»»

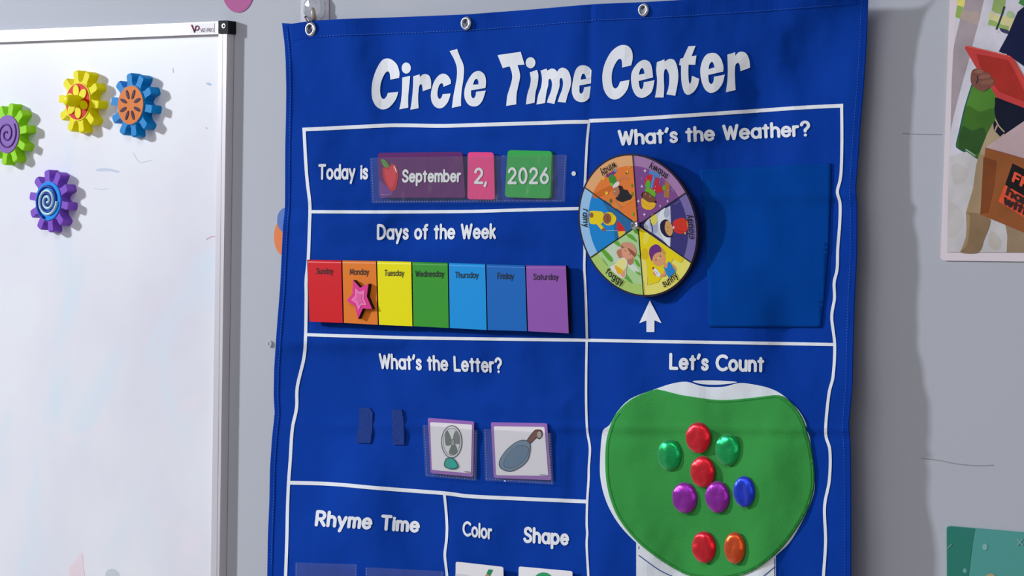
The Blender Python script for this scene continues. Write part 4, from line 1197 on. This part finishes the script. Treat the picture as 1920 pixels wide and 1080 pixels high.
# ------------------------------------------------------------------ satin counting discs
def satin(name, rgb):
    m = mat(name, rgb, .30, metal=.55, alb=1.6)
    nt = m.node_tree; b_ = nt.nodes['Principled BSDF']
    b_.inputs['Anisotropic'].default_value = .5
    b_.inputs['Sheen Weight'].default_value = .3
    tc = nt.nodes.new('ShaderNodeTexCoord'); n = nt.nodes.new('ShaderNodeTexNoise')
    n.inputs['Scale'].default_value = 120; n.inputs['Distortion'].default_value = 1.0
    bp = nt.nodes.new('ShaderNodeBump'); bp.inputs['Strength'].default_value = .25; bp.inputs['Distance'].default_value = .002
    nt.links.new(tc.outputs['Object'], n.inputs[0]); nt.links.new(n.outputs[0], bp.inputs['Height']); nt.links.new(bp.outputs[0], b_.inputs['Normal'])
    return m
sr, sg, sp, sb, sor = satin('red_satin', (206, 26, 40)), satin('green_satin', (10, 150, 78)), satin('purple_satin', (136, 34, 152)), satin('blue_satin', (30, 56, 190)), satin('orange_satin', (234, 74, 30))
discs = [(521, 443, 57, 72, sr, 'red satin counting disc at the top of the pile, above another red', 0),
 (388, 522, 55, 73, sg, 'green satin counting disc at the left, creased down the middle', 1),
 (654, 498, 56, 74, sg, 'green satin counting disc right of the topmost red one', 2),
 (539, 600, 56, 73, sr, 'red satin counting disc touching a purple one, between the greens', 3),
 (455, 720, 57, 72, sp, 'purple satin counting disc, the left one of the two', 4),
 (610, 716, 55, 74, sp, 'purple satin counting disc beside the blue one', 5),
 (732, 691, 50, 72, sb, 'royal blue satin counting disc, the only blue one', 6),
 (549, 946, 55, 74, sr, 'red satin counting disc low down beside the orange one', 7),
 (691, 950, 48, 74, sor, 'orange satin counting disc, the only orange one', 8)]
for x, y, rx, ry, m, lab, sd in discs:
    x, y = 1100+x/2.454, 640+y/2.454
    rx, ry = rx/2.454, ry/2.454
    c0 = cloth(x, y, FE+.0004)
    c0.y = min(cloth(x+dx*rx, y+dy*ry, FE+.0004).y for dx, dy in ((0, 0), (1, 0), (-1, 0), (0, 1), (0, -1)))
    ex = (W(x+rx, y, -c0.y)-W(x-rx, y, -c0.y)).x/2
    ez = (W(x, y-ry, -c0.y)-W(x, y+ry, -c0.y)).z/2
    vs, fs = [], []
    N = 44
    H = .0042
    prof = [(.97, -.0003), (1.0, .0004), (.985, .0011), (.95, .0017), (.88, .0028), (.78, .0035), (.62, .0040), (.42, .0042), (.2, .0042), (.05, .0041)]
    tw = {1: 1.0, 6: -.9}.get(sd, 0)
    for q, h in prof:
        for i in range(N):
            a = 2*math.pi*i/N
            u, v = q*math.cos(a), q*math.sin(a)
            hh = h
            if h > .001:
                hh += .0006*noise.noise(Vector((u*1.8+sd*3, v*1.8, sd)))*(1 if q < .9 else .4)
                if tw: hh += .0016*tw*gauss(u+v*.25, .35)*(1-q*q) - .0004
            vs.append(Vector((c0.x+ex*u, c0.y-hh, c0.z+ez*v)))
    for q in range(len(prof)-1):
        for i in range(N):
            j = (i+1) % N
            fs.append([q*N+i, q*N+j, (q+1)*N+j, (q+1)*N+i])
    fs.append([(len(prof)-1)*N+i for i in range(N)])
    o = link_mesh('counting_disc', vs, fs, m, None, smooth=True)
    # put the origin at the disc
    for vv in o.data.vertices: vv.co -= c0
    o.location = c0
    tag(o, lab, 'counter', 'satin counting discs on the green felt')

# ------------------------------------------------------------------ adhesive hook holding the chart
clear = bpy.data.materials.new('clear_acrylic'); clear.use_nodes = True
b_ = clear.node_tree.nodes['Principled BSDF']
b_.inputs['Base Color'].default_value = (.93, .95, 1, 1); b_.inputs['Roughness'].default_value = .08
b_.inputs['Transmission Weight'].default_value = .75; b_.inputs['IOR'].default_value = 1.45
hk = empty('adhesive_hook', W(590, 30, 0), 'clear plastic adhesive hook above the chart corner', 'hook')
piece('backing_plate', [rq([(565, -60), (617.4, -60), (617.2, 44), (563.6, 44)], 3)], wall, mat('hazy_clear_tape', (184, 180, 192), .25, coat=.5), hk, thick=.0008, eps=.0010)
piece('plate_edge', [ribbon([(617, -60), (617, 36)], 1.0)], wall, mat('tape_edge', (130, 126, 140), .4), hk, eps=.0014)
kc = W(590.5, 15, .004)
vs, fs = [], []
N = 8
prof = [(.0122, -.003), (.0138, 0), (.0122, .004), (.0075, .0065), (.002, .007)]
for r_, h in prof:
    for i in range(N):
        a = 2*math.pi*(i+.5)/N
        vs.append(Vector((kc.x+r_*math.cos(a), kc.y-h, kc.z+r_*math.sin(a))))
for q in range(len(prof)-1):
    for i in range(N):
        j = (i+1) % N
        fs.append([q*N+i, q*N+j, (q+1)*N+j, (q+1)*N+i])
fs.append([(len(prof)-1)*N+i for i in range(N)]); fs.append([i for i in range(N)][::-1])
link_mesh('faceted_knob', vs, fs, clear, hk)
tube('hook_arm', [W(586.5, 16, .010), W(587.3, 23, .0112), W(588.2, 31, .0108), W(589, 38, .009)], .0021, mat('beige_metal', (166, 152, 142), .35, metal=.3), hk, 10)
wr = tube('wire_ring', [W(572, 32, .014), W(573.5, 36, .0145), W(577, 41, .0148), W(578.5, 48, .0142), W(581, 53, .009), W(582, 50, .004), W(581, 38, .003), W(576, 31, .006), W(572.6, 31, .011)], .0008, mat('dark_wire', (96, 84, 84), .4, metal=.7), None, 8, True)
tag(wr, 'small dark wire loop threaded through the left grommet', 'wire loop')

««

Given problem:
Return to the listing above and set it down exactly, leaving out its pictures.

The completed task:
The Blender Python script for this scene continues. Write part 4, from line 1197 on. This part finishes the script. Treat the picture as 1920 pixels wide and 1080 pixels high.
# ------------------------------------------------------------------ satin counting discs
def satin(name, rgb):
    m = mat(name, rgb, .30, metal=.55, alb=1.6)
    nt = m.node_tree; b_ = nt.nodes['Principled BSDF']
    b_.inputs['Anisotropic'].default_value = .5
    b_.inputs['Sheen Weight'].default_value = .3
    tc = nt.nodes.new('ShaderNodeTexCoord'); n = nt.nodes.new('ShaderNodeTexNoise')
    n.inputs['Scale'].default_value = 120; n.inputs['Distortion'].default_value = 1.0
    bp = nt.nodes.new('ShaderNodeBump'); bp.inputs['Strength'].default_value = .25; bp.inputs['Distance'].default_value = .002
    nt.links.new(tc.outputs['Object'], n.inputs[0]); nt.links.new(n.outputs[0], bp.inputs['Height']); nt.links.new(bp.outputs[0], b_.inputs['Normal'])
    return m
sr, sg, sp, sb, sor = satin('red_satin', (206, 26, 40)), satin('green_satin', (10, 150, 78)), satin('purple_satin', (136, 34, 152)), satin('blue_satin', (30, 56, 190)), satin('orange_satin', (234, 74, 30))
discs = [(521, 443, 57, 72, sr, 'red satin counting disc at the top of the pile, above another red', 0),
 (388, 522, 55, 73, sg, 'green satin counting disc at the left, creased down the middle', 1),
 (654, 498, 56, 74, sg, 'green satin counting disc right of the topmost red one', 2),
 (539, 600, 56, 73, sr, 'red satin counting disc touching a purple one, between the greens', 3),
 (455, 720, 57, 72, sp, 'purple satin counting disc, the left one of the two', 4),
 (610, 716, 55, 74, sp, 'purple satin counting disc beside the blue one', 5),
 (732, 691, 50, 72, sb, 'royal blue satin counting disc, the only blue one', 6),
 (549, 946, 55, 74, sr, 'red satin counting disc low down beside the orange one', 7),
 (691, 950, 48, 74, sor, 'orange satin counting disc, the only orange one', 8)]
for x, y, rx, ry, m, lab, sd in discs:
    x, y = 1100+x/2.454, 640+y/2.454
    rx, ry = rx/2.454, ry/2.454
    c0 = cloth(x, y, FE+.0004)
    c0.y = min(cloth(x+dx*rx, y+dy*ry, FE+.0004).y for dx, dy in ((0, 0), (1, 0), (-1, 0), (0, 1), (0, -1)))
    ex = (W(x+rx, y, -c0.y)-W(x-rx, y, -c0.y)).x/2
    ez = (W(x, y-ry, -c0.y)-W(x, y+ry, -c0.y)).z/2
    vs, fs = [], []
    N = 44
    H = .0042
    prof = [(.97, -.0003), (1.0, .0004), (.985, .0011), (.95, .0017), (.88, .0028), (.78, .0035), (.62, .0040), (.42, .0042), (.2, .0042), (.05, .0041)]
    tw = {1: 1.0, 6: -.9}.get(sd, 0)
    for q, h in prof:
        for i in range(N):
            a = 2*math.pi*i/N
            u, v = q*math.cos(a), q*math.sin(a)
            hh = h
            if h > .001:
                hh += .0006*noise.noise(Vector((u*1.8+sd*3, v*1.8, sd)))*(1 if q < .9 else .4)
                if tw: hh += .0016*tw*gauss(u+v*.25, .35)*(1-q*q) - .0004
            vs.append(Vector((c0.x+ex*u, c0.y-hh, c0.z+ez*v)))
    for q in range(len(prof)-1):
        for i in range(N):
            j = (i+1) % N
            fs.append([q*N+i, q*N+j, (q+1)*N+j, (q+1)*N+i])
    fs.append([(len(prof)-1)*N+i for i in range(N)])
    o = link_mesh('counting_disc', vs, fs, m, None, smooth=True)
    # put the origin at the disc
    for vv in o.data.vertices: vv.co -= c0
    o.location = c0
    tag(o, lab, 'counter', 'satin counting discs on the green felt')

# ------------------------------------------------------------------ adhesive hook holding the chart
clear = bpy.data.materials.new('clear_acrylic'); clear.use_nodes = True
b_ = clear.node_tree.nodes['Principled BSDF']
b_.inputs['Base Color'].default_value = (.93, .95, 1, 1); b_.inputs['Roughness'].default_value = .08
b_.inputs['Transmission Weight'].default_value = .75; b_.inputs['IOR'].default_value = 1.45
hk = empty('adhesive_hook', W(590, 30, 0), 'clear plastic adhesive hook above the chart corner', 'hook')
piece('backing_plate', [rq([(565, -60), (617.4, -60), (617.2, 44), (563.6, 44)], 3)], wall, mat('hazy_clear_tape', (184, 180, 192), .25, coat=.5), hk, thick=.0008, eps=.0010)
piece('plate_edge', [ribbon([(617, -60), (617, 36)], 1.0)], wall, mat('tape_edge', (130, 126, 140), .4), hk, eps=.0014)
kc = W(590.5, 15, .004)
vs, fs = [], []
N = 8
prof = [(.0122, -.003), (.0138, 0), (.0122, .004), (.0075, .0065), (.002, .007)]
for r_, h in prof:
    for i in range(N):
        a = 2*math.pi*(i+.5)/N
        vs.append(Vector((kc.x+r_*math.cos(a), kc.y-h, kc.z+r_*math.sin(a))))
for q in range(len(prof)-1):
    for i in range(N):
        j = (i+1) % N
        fs.append([q*N+i, q*N+j, (q+1)*N+j, (q+1)*N+i])
fs.append([(len(prof)-1)*N+i for i in range(N)]); fs.append([i for i in range(N)][::-1])
link_mesh('faceted_knob', vs, fs, clear, hk)
tube('hook_arm', [W(586.5, 16, .010), W(587.3, 23, .0112), W(588.2, 31, .0108), W(589, 38, .009)], .0021, mat('beige_metal', (166, 152, 142), .35, metal=.3), hk, 10)
wr = tube('wire_ring', [W(572, 32, .014), W(573.5, 36, .0145), W(577, 41, .0148), W(578.5, 48, .0142), W(581, 53, .009), W(582, 50, .004), W(581, 38, .003), W(576, 31, .006), W(572.6, 31, .011)], .0008, mat('dark_wire', (96, 84, 84), .4, metal=.7), None, 8, True)
tag(wr, 'small dark wire loop threaded through the left grommet', 'wire loop')